Section 6.1.2 of the Vertical Guidelines also includes examples of types of restrictions that will generally benefit from the block exemption, such as a requirement to operate an offline store, a requirement that a minimum volume of sales is made offline, a ban on the use of online marketplaces or the imposition of quality requirements for online sales. It also includes examples of types of restrictions that will generally qualify as hardcore under Article 4 of the VBER, such as a requirement to make a certain share of total sales offline, a ban on the use of the supplier’s brand on the distributor’s website or a ban on the use of entire online advertising channels.
V. CONCLUSION
The VBER is a valuable tool, helping businesses to self-assess the compliance of their sale and distribution agreements with EU competition rules and facilitating the work of European enforcement authorities, as it exempts vertical agreements falling within its scope from Article 101(1) of the Treaty. Ensuring that the scope of the VBER is appropriately defined is therefore crucial for reducing businesses’ compliance costs and granting them flexibility in the design of their distribution systems, while ensuring the effective enforcement of the competition rules. The scope of the block exemption is defined by means of the hardcore restrictions, together with the market share threshold; ensuring that the hardcore restrictions are defined with sufficient clarity is therefore key to the effectiveness of the rules.
On the basis of a thorough and interactive review process, during which the Commission invited comments from all types of stakeholders, sought the opinion of experts in the field and analyzed market trends and case law developments, the new VBER and Vertical Guidelines seek to provide a set of rules that are comprehensive, up-to-date and increase legal certainty.
[1] Kassiani Christodoulou, DG COMP, European Commission and Marion Carbo, DG COMP, European Commission.
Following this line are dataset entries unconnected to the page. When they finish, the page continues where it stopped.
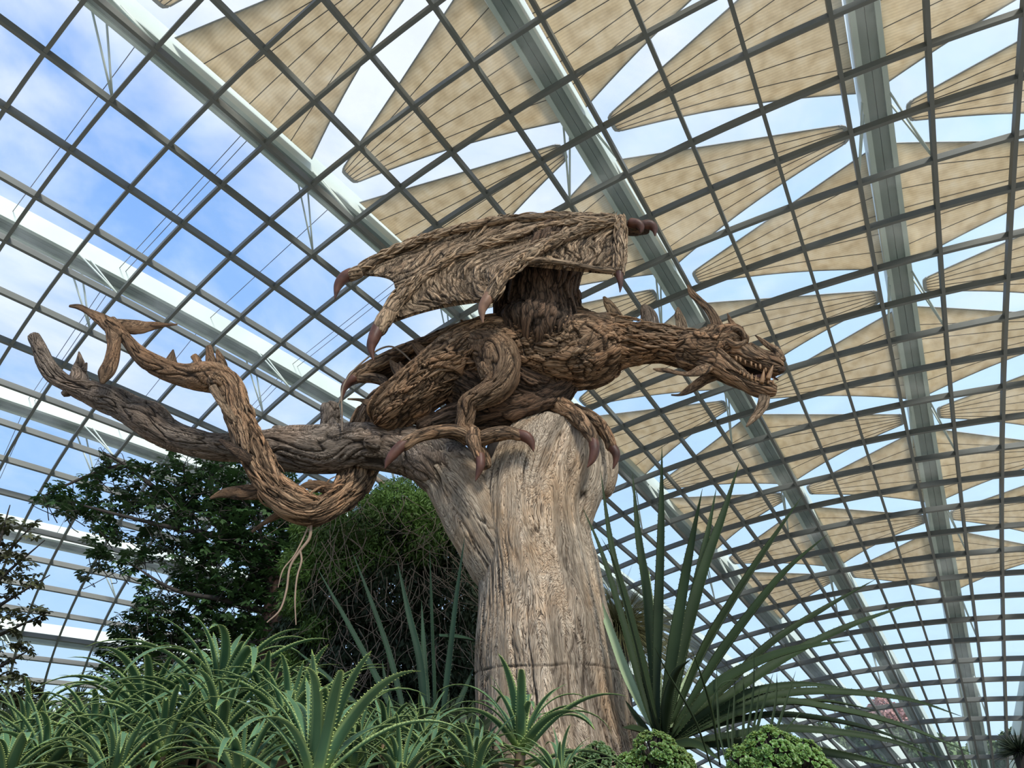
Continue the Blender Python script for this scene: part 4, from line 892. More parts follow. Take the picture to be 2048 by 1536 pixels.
def aloe(px_, py_, Y, size, label, n=22, tilt=None):
    c = at(px_, py_, Y); base = c.copy(); t = thing('aloe', label, 'aloe', 'tree aloes in front of the trunk', loc=(c[0], c[1], BEDZ))
    z0 = c[2] - BEDZ; s = size * zc(c) / F / 0.50
    path = [np.array([0.02, 0.03, -0.05]), np.array([-.01, 0.02, z0 * .5]), np.array([0, 0, max(0.02, z0)])]
    mb = MB(); mb.rod(path[0], path[1], .022 * s + .01, 8); mb.rod(path[1], path[2], .022 * s + .01, 8, .026 * s); mb.build('stem', M['dry'], t, smooth=True)
    ph = rng.uniform(0, 6.28); tl = rng.uniform(-.12, .12, 2)
    for k in range(n):
        f = k / (n - 1); az = ph + k * 2.39996 + rng.uniform(-.15, .15)
        if f < .22: m = rng.choice([0, 7, 1])
        elif f < .45: m = rng.choice([1, 2, 7])
        elif f < .75: m = rng.choice([2, 3, 8])
        else: m = rng.choice([3, 4, 5, 6])
        o = mobj('leaf', aloe_meshes[m], t); sc_ = s * rng.uniform(.85, 1.12) * (0.8 + .25 * min(1, f * 2))
        o.scale = (sc_, sc_ * rng.uniform(.9, 1.15), sc_)
        o.rotation_euler = (tl[0] + rng.uniform(-.07, .07), tl[1] + rng.uniform(-.12, .12), az); o.location = (0.012 * s * math.cos(az), 0.012 * s * math.sin(az), z0 - (f * .05 + (0.22 * (f - .62) if f > .62 else 0)) * s)
    return t
aloes = [(438, 1392, 3.9, 205, 'tallest aloe rosette, its leaves standing in front of the leafy tree'),
 (438, 1470, 3.42, 185, 'aloe rosette directly below the tallest one at lower left'),
 (298, 1420, 3.8, 180, 'aloe rosette left of the tallest one'),
 (325, 1500, 3.3, 170, 'low aloe rosette with curled leaves near the bottom edge, left part'),
 (575, 1462, 3.55, 190, 'aloe rosette behind the large front one, under the tail loop'),
 (628, 1548, 2.85, 270, 'largest front aloe rosette at the bottom edge, left of centre'),
 (1041, 1488, 3.45, 195, 'aloe rosette standing against the base of the trunk'),
 (950, 1545, 3.3, 140, 'small aloe at the bottom edge beside the trunk, left side'),
 (185, 1492, 3.6, 175, 'aloe with long thin drooping leaves in the lower left'),
 (92, 1525, 3.4, 175, 'aloe next to the lower left corner'),
 (45, 1485, 4.0, 150, 'aloe at the left edge under the sparse tree'),
 (770, 1482, 3.95, 130, 'small dark aloe in front of the upright sword leaves'),
 (862, 1515, 3.5, 130, 'small aloe between the sword leaves and the trunk'),
 (530, 1410, 4.05, 140, 'aloe rosette right of the tallest one, partly hidden'),
 (708, 1520, 3.6, 150, 'aloe rosette behind the right leaves of the largest front one'),
 (480, 1556, 3.0, 180, 'aloe at the bottom edge left of the largest front one'),
 (225, 1556, 3.1, 175, 'aloe at the bottom edge below the drooping-leaved one'),
 (1120, 1560, 3.1, 120, 'aloe tips at the bottom edge in front of the trunk'),
 (800, 1560, 3.15, 150, 'aloe at the bottom edge right of the largest front one'),
 (12, 1560, 3.2, 165, 'aloe in the bottom left corner'),
 (385, 1440, 3.7, 150, 'aloe squeezed between the two left rosettes'),
 (250, 1450, 4.1, 160, 'rearmost aloe at the lower left, under the leafy tree')]
for a in aloes: aloe(*a, n=32 if a[3] > 160 else 26)

# ---- large sword-leaved plants
def bez(pts, n): 
    P = np.array(pts, float); return smooth_path(P, np.ones(len(P)), n)[0]
for k in range(14):
    x = -20 + k * 72 + (k % 3) * 9; y = 1470 + 26 * ((k * 5) % 3) + (34 if k < 5 else 0)
    lab = ['at the left edge', 'left of the spiky shrub', 'below the spiky shrub', 'right of the spiky shrub', 'under the left part of the leafy tree', 'under the leafy tree, left of the tallest rosette', 'directly behind the tallest rosette', 'right behind the tallest rosette', 'behind the rosette under the tail loop', 'under the red-brown tree trunk', 'left of the upright sword leaves', 'at the foot of the upright sword leaves', 'right of the upright sword leaves', 'touching the left side of the big trunk'][k]
    aloe(x, y, 4.9 + .3 * (k % 2), 120, 'dim back-row aloe ' + lab, n=20)
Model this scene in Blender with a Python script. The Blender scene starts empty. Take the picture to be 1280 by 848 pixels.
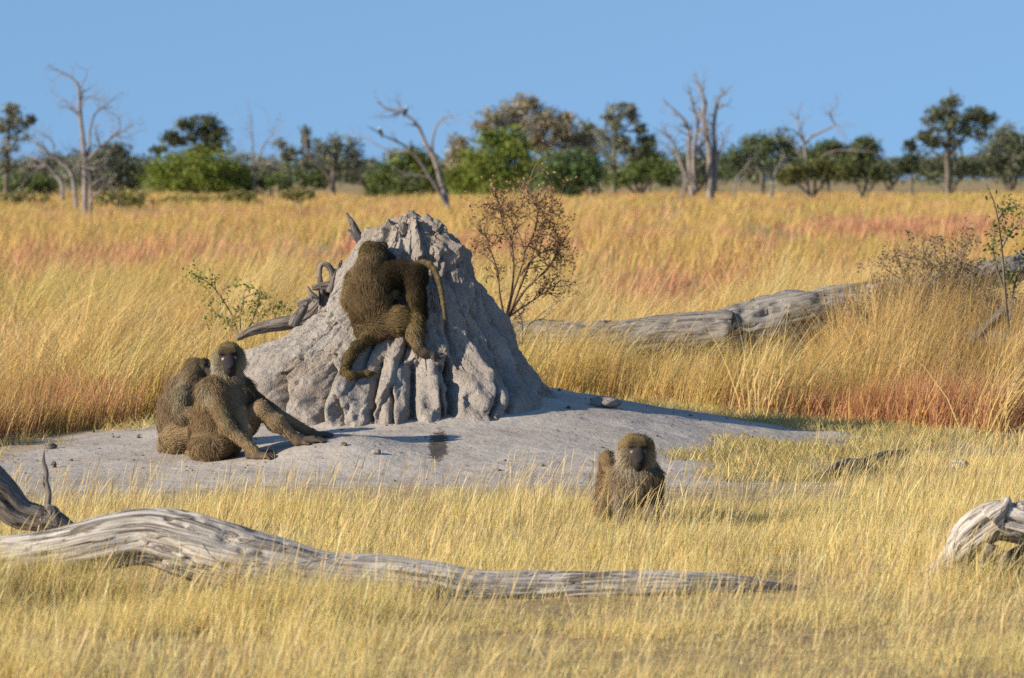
import bpy, math, random
import numpy as np
from mathutils import Vector

F, HZ, CAM_H = 5500.0, 222.0, 1.8          # focal length in photo pixels, horizon row, eye height
rng = np.random.default_rng(11)
random.seed(11)
COL = bpy.context.scene.collection

def at(px, py, Y):
    """the point that lies Y metres ahead on the sight line through a photo pixel"""
    return np.array([(px - 640.0) / F * Y, Y, CAM_H - (py - HZ) / F * Y])

# ------------------------------------------------------------------ noise
def _hash(ix, iy, iz, seed):
    h = (ix.astype(np.int64) * 374761393 + iy.astype(np.int64) * 668265263 + iz.astype(np.int64) * 2147483647 + seed * 1274126177) & 0xFFFFFFFF
    h = ((h ^ (h >> 13)) * 1274126177) & 0xFFFFFFFF
    h = ((h ^ (h >> 16)) * 2246822519) & 0xFFFFFFFF
    return (h ^ (h >> 15)) & 0xFFFFFFFF

def noise3(x, y, z=None, seed=0):
    """value noise, about -1..1"""
    x = np.asarray(x, float); y = np.broadcast_to(np.asarray(y, float), x.shape)
    z = np.zeros_like(x) if z is None else np.broadcast_to(np.asarray(z, float), x.shape)
    fx, fy, fz = np.floor(x), np.floor(y), np.floor(z)
    tx, ty, tz = x - fx, y - fy, z - fz
    ux, uy, uz = (t * t * t * (t * (t * 6 - 15) + 10) for t in (tx, ty, tz))
    out = 0
    for a in (0, 1):
        for b in (0, 1):
            for c in (0, 1):
                v = _hash(fx + a, fy + b, fz + c, seed) / 2147483647.5 - 1.0
                out = out + v * (ux if a else 1 - ux) * (uy if b else 1 - uy) * (uz if c else 1 - uz)
    return out

def fbm(x, y, z=None, octs=4, seed=0, gain=0.5):
    x = np.asarray(x, float); s, a, tot, f = 0, 1.0, 0, 1.0
    for o in range(octs):
        s = s + a * noise3(x * f, np.asarray(y) * f, None if z is None else np.asarray(z) * f, seed + o * 17)
        tot += a; a *= gain; f *= 2.03
    return s / tot

def sstep(a, b, x):
    t = np.clip((np.asarray(x, float) - a) / (b - a), 0, 1)
    return t * t * (3 - 2 * t)

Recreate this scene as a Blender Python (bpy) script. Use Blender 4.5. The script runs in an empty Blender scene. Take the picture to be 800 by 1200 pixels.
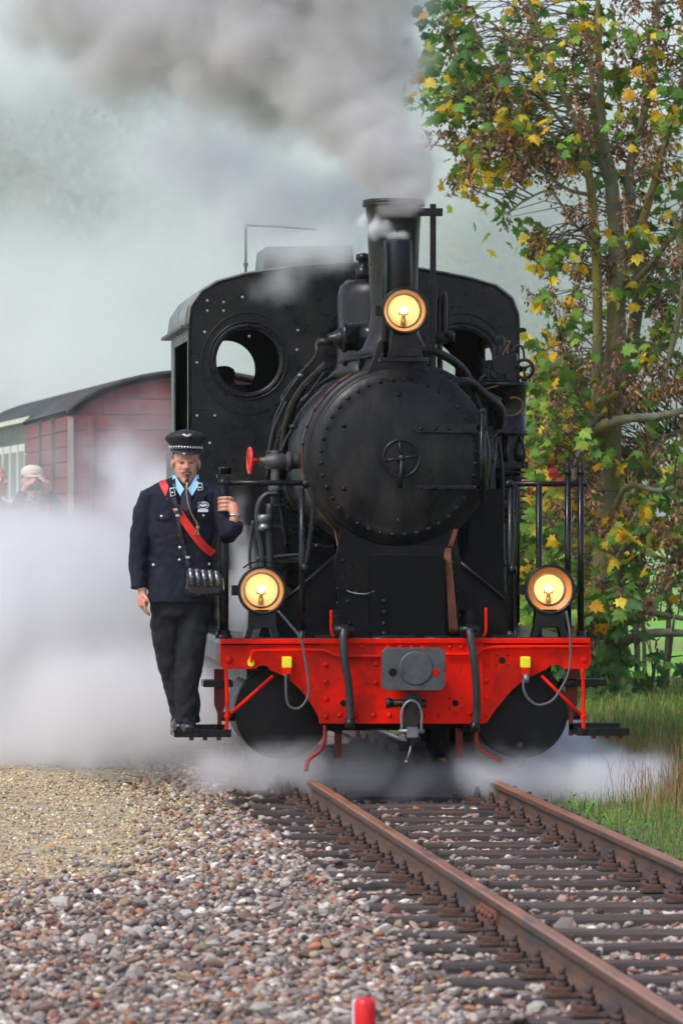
import bpy, bmesh, math, random
import numpy as np
from mathutils import Vector, Matrix, Euler, Quaternion
from mathutils import noise as mnoise
random.seed(7); np.random.seed(7)
R = math.radians
sc = bpy.context.scene
COL = sc.collection

# ---------------------------------------------------------------- camera, sky, sun, exposure
CX, CY, CZ, YAW, FPX = -3.004, -29.85, 1.58, R(5.03), 6000.0
cam_d = bpy.data.cameras.new('camera'); cam = bpy.data.objects.new('camera', cam_d); COL.objects.link(cam)
cam.location = (CX, CY, CZ); cam.rotation_euler = (R(90), 0, -YAW)
cam_d.sensor_fit = 'VERTICAL'; cam_d.sensor_height = 36; cam_d.lens = FPX / 1200 * 36
cam_d.clip_start = 0.5; cam_d.clip_end = 4000
cam_d.dof.use_dof = True; cam_d.dof.focus_distance = 30.3; cam_d.dof.aperture_fstop = 7.1
sc.camera = cam
w = bpy.data.worlds.new('World'); sc.world = w; w.use_nodes = True
wn, wl = w.node_tree.nodes, w.node_tree.links
bg = wn['Background']; sky = wn.new('ShaderNodeTexSky'); sky.sky_type = 'NISHITA'; sky.sun_disc = False
SUN_EL, SUN_AZ = 50.0, 235.0       # degrees; azimuth clockwise from +Y: the light comes from behind the camera's left shoulder
sky.sun_elevation = R(SUN_EL); sky.sun_rotation = R(SUN_AZ); sky.dust_density = 2.0; sky.air_density = 1.0
hs = wn.new('ShaderNodeHueSaturation'); hs.inputs['Saturation'].default_value = 0.80; hs.inputs['Hue'].default_value = 0.525
wl.new(sky.outputs[0], hs.inputs['Color']); wl.new(hs.outputs[0], bg.inputs['Color'])
bg.inputs['Strength'].default_value = 0.145
sun_d = bpy.data.lights.new('sun', 'SUN'); sun = bpy.data.objects.new('sun', sun_d); COL.objects.link(sun)
sun_d.energy = 1.3; sun_d.angle = R(18); sun_d.color = (1.0, 0.96, 0.91)
az, el = R(SUN_AZ), R(SUN_EL)
sv = Vector((math.sin(az) * math.cos(el), math.cos(az) * math.cos(el), math.sin(el)))
sun.rotation_euler = sv.to_track_quat('Z', 'Y').to_euler()
sc.view_settings.view_transform = 'Standard'; sc.view_settings.look = 'None'
sc.view_settings.exposure = 0.66; sc.view_settings.gamma = 1.0
sc.cycles.volume_bounces = 3; sc.cycles.max_bounces = 8; sc.cycles.diffuse_bounces = 2; sc.cycles.glossy_bounces = 3
sc.cycles.transmission_bounces = 4; sc.cycles.transparent_max_bounces = 12
sc.cycles.volume_step_rate = 1.0; sc.cycles.volume_max_steps = 256
sc.cycles.use_adaptive_sampling = True; sc.cycles.adaptive_threshold = 0.035
sc.cycles.sample_clamp_indirect = 6.0

# ---------------------------------------------------------------- measuring: a pixel of the photograph to a point of the place
AX = Vector((math.sin(YAW), math.cos(YAW), 0)); RX = Vector((math.cos(YAW), -math.sin(YAW), 0)); UZ = Vector((0, 0, 1))
CAM = Vector((CX, CY, CZ))
def ray(px, py): return AX + RX * ((px - 400) / FPX) + UZ * ((600 - py) / FPX)
def P(px, py, Y):
    r = ray(px, py); return CAM + r * ((Y - CY) / r.y)
def PD(px, py, d): return CAM + ray(px, py) * d
def PG(px, py, z=0.0):
    r = ray(px, py); return CAM + r * ((z - CZ) / r.z)
def X(px, Y): return P(px, 600, Y).x
def Z(py, Y, px=475): return P(px, py, Y).z

# ---------------------------------------------------------------- materials
MATS = {}
def mat(name, col, rough=0.6, metal=0.0, var=0.15, vscale=6.0, bump=0.0, bscale=40.0, col2=None, c2amt=0.5, c2scale=3.0,
        spec=0.5, coat=0.0, emit=None, estr=0.0, rvar=0.15, sss=0.0, stretch=None, perobj=0.0):
    """principled surface: base colour broken up by two noises, a patchy second colour (rust, dust, moss), varied gloss, fine bump"""
    if name in MATS: return MATS[name]
    m = bpy.data.materials.new(name); m.use_nodes = True; MATS[name] = m
    n, l = m.node_tree.nodes, m.node_tree.links; b = n['Principled BSDF']
    tc = n.new('ShaderNodeTexCoord'); src = tc.outputs['Object']
    if stretch:
        mp = n.new('ShaderNodeMapping'); mp.inputs['Scale'].default_value = stretch
        l.new(src, mp.inputs['Vector']); src = mp.outputs[0]
    nz = n.new('ShaderNodeTexNoise'); nz.inputs['Scale'].default_value = vscale; nz.inputs['Detail'].default_value = 6
    nz.inputs['Roughness'].default_value = 0.65; l.new(src, nz.inputs['Vector'])
    mr = n.new('ShaderNodeMapRange'); mr.inputs['From Min'].default_value = 0.3; mr.inputs['From Max'].default_value = 0.7
    mr.inputs['To Min'].default_value = 1 - var; mr.inputs['To Max'].default_value = 1 + var; l.new(nz.outputs['Fac'], mr.inputs['Value'])
    cur = None
    rgb = n.new('ShaderNodeRGB'); rgb.outputs[0].default_value = (*col, 1); cur = rgb.outputs[0]
    if perobj:
        oi = n.new('ShaderNodeObjectInfo'); h = n.new('ShaderNodeHueSaturation')
        m2 = n.new('ShaderNodeMapRange'); m2.inputs['To Min'].default_value = 1 - perobj; m2.inputs['To Max'].default_value = 1 + perobj
        l.new(oi.outputs['Random'], m2.inputs['Value']); l.new(m2.outputs[0], h.inputs['Value']); l.new(cur, h.inputs['Color']); cur = h.outputs[0]
    if col2:
        n2 = n.new('ShaderNodeTexNoise'); n2.inputs['Scale'].default_value = c2scale; n2.inputs['Detail'].default_value = 8
        n2.inputs['Roughness'].default_value = 0.7; l.new(src, n2.inputs['Vector'])
        r2 = n.new('ShaderNodeMapRange'); r2.interpolation_type = 'SMOOTHSTEP'
        t = 0.72 - 0.4 * c2amt
        r2.inputs['From Min'].default_value = t - 0.07; r2.inputs['From Max'].default_value = t + 0.09; l.new(n2.outputs['Fac'], r2.inputs['Value'])
        mx = n.new('ShaderNodeMix'); mx.data_type = 'RGBA'; l.new(r2.outputs[0], mx.inputs['Factor'])
        l.new(cur, mx.inputs[6]); mx.inputs[7].default_value = (*col2, 1); cur = mx.outputs[2]
    mul = n.new('ShaderNodeVectorMath'); mul.operation = 'SCALE'; l.new(cur, mul.inputs[0]); l.new(mr.outputs[0], mul.inputs['Scale'])
    l.new(mul.outputs[0], b.inputs['Base Color'])
    rr = n.new('ShaderNodeMapRange'); rr.inputs['From Min'].default_value = 0.3; rr.inputs['From Max'].default_value = 0.7
    rr.inputs['To Min'].default_value = max(0.03, rough - rvar); rr.inputs['To Max'].default_value = min(1, rough + rvar)
    l.new(nz.outputs['Fac'], rr.inputs['Value']); l.new(rr.outputs[0], b.inputs['Roughness'])
    b.inputs['Metallic'].default_value = metal; b.inputs['Specular IOR Level'].default_value = spec
    if coat: b.inputs['Coat Weight'].default_value = coat; b.inputs['Coat Roughness'].default_value = 0.12
    if sss:
        b.inputs['Subsurface Weight'].default_value = sss; b.inputs['Subsurface Radius'].default_value = (0.02, 0.008, 0.004); b.inputs['Subsurface Scale'].default_value = 0.5
    if emit: b.inputs['Emission Color'].default_value = (*emit, 1); b.inputs['Emission Strength'].default_value = estr
    if bump:
        n3 = n.new('ShaderNodeTexNoise'); n3.inputs['Scale'].default_value = bscale; n3.inputs['Detail'].default_value = 5
        l.new(src, n3.inputs['Vector']); bp = n.new('ShaderNodeBump'); bp.inputs['Strength'].default_value = bump; bp.inputs['Distance'].default_value = 0.01
        l.new(n3.outputs['Fac'], bp.inputs['Height']); l.new(bp.outputs[0], b.inputs['Normal'])
    return m
def vmat(name, col, dens, aniso=0.0, grid=True):
    m = bpy.data.materials.new(name); m.use_nodes = True; n, l = m.node_tree.nodes, m.node_tree.links
    n.remove(n['Principled BSDF']); v = n.new('ShaderNodeVolumePrincipled')
    v.inputs['Color'].default_value = (*col, 1); v.inputs['Density'].default_value = dens; v.inputs['Anisotropy'].default_value = aniso
    if not grid: v.inputs['Density Attribute'].default_value = ''
    l.new(v.outputs[0], n['Material Output'].inputs['Volume']); return m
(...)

The information and views set out in this article are those of the authors and do not necessarily reflect the official opinion of the European Commission.
[2] Commission Regulation (EU) 2022/720 of 10 May 2022 on the application of Article 101(3) of the Treaty on the Functioning of the European Union to categories of vertical agreements and concerted practices, C/2022/3015, OJ L 134, 11.5.2022, p. 4-13.
[3] Communication from the Commission Guidelines on vertical restraints (“Vertical Guidelines”), 2022/C 248/01, OJ C 248, 30.6.2022, p. 1-85.
[4] Commission Staff Working Document, Impact Assessment Report accompanying the documents Commission Regulation (EU) 2022/720 of 10 May 2022 on the application of Article 101(3) of the Treaty on the Functioning of the European Union to categories of vertical agreements and concerted practices and Communication from the Commission, Approval of the content of a draft for a Communication from the Commission, Guidelines on vertical restraints, SWD(2022)139 (“VBER Impact Assessment SWD”), p. 25.
[5] Regulation No 19/65/EEC of 2 March of the Council on application of Article 85(3) of the Treaty to certain categories of agreements and concerted practices, OJ 36, 6.3.1965, p. 35, as amended by Council Regulation (EC) No 1215/1999 of 10 June 1999, OJ L 148, 15.6.1999, p. 1.
[6] Commission Regulation (EC) No 2790/1999 of 22 December 1999 on the application of Article 81(3) of the Treaty to categories of vertical agreements and concerted practices, OJ L 336, 29.12.1999, p. 21-25.
[7] Section 2 of the Vertical Guidelines.
[8] Article 5 of the VBER also excludes certain restrictions from the benefit of the safe harbor, irrespective of whether the market shares of the parties exceed 30 percent. These are restrictions for which it cannot be assumed with sufficient certainty that they fulfil the conditions of Article 101(3) of the Treaty. However, contrary to hardcore restrictions, these restrictions are not generally regarded as falling within the scope of Article 101(1) of the Treaty or failing to satisfy the conditions of Article 101(3) of the Treaty. They are subject to an individual assessment. Moreover, unlike vertical agreements containing hardcore restrictions, which fall entirely outside the scope of the VBER, vertical agreements containing excluded restrictions can still benefit from the safe harbor, if the excluded restriction in question can be severed from the rest of the vertical agreement.
[9] VBER Impact Assessment SWD, p. 25-26.
[10] Judgments of 3 July 1985, in Case C-243/83, EU:C:1985:284, Binon v. AMP; 1 October 1987 in Case C-311/85, EU:C:1987:418, VVR v. Sociale Dienst van de Plaatselijke en Gewestelijke Overheidsdiensten; 19 April 1988, in Case C-27/87, EU:C:1988:183, Erauw-Jacquery v. La Hesbignonne.
[11] Commission staff working document, Evaluation of the Vertical Block Exemption Regulation (“VBER Evaluation SWD”), Brussels, 8 September 2020, SWD(2020) 172 final, p. 171-174.
[12] VBER Evaluation SWD, p. 169.
[13] VBER Evaluation SWD, p. 170.
[14] This guidance is without prejudice to the assessment under Article 101 of the Treaty of the horizontal agreements between the retailers that set up and operate such a fulfilment model.
[15] Judgments of 13 July 1966 in Joined Cases 56 and 58-64, ECLI:EU:C:1966:41, Établissements Consten S.A.R.L. and Grundig-Verkaufs-GmbH v. Commission; 6 October 2009 in Joined Cases C-501/06 P, C-513/06 P, C-515/06 P and C-519/06 P, ECLI:EU:C:2009:610, GlaxoSmithKline Services Unlimited v. Commission.
[16] VBER Evaluation SWD, p. 176-177.
[17] VBER Evaluation SWD, p. 190.
[18] VBER Evaluation SWD, p. 216.
[19] However, the Vertical Guidelines clarify that offering an English language option in an online store does not as such indicate that the seller is targeting English-speaking territories, as English is widely understood and used throughout the EU.
[20] VBER Evaluation SWD, p. 30 and following.
[21] Judgment of 13 October 2011 in Case C-439/09, EU:C:2011:649, Pierre Fabre Dermo-Cosmétique SAS v. Président de l’Autorité de la concurrence and Ministre de l’Économie, de l’Industrie et de l’Emploi.
[22] Judgment of 6 December 2017 in Case C-230/16, EU:C:2017:941, Coty Germany GmbH v. Parfümerie Akzente GmbH.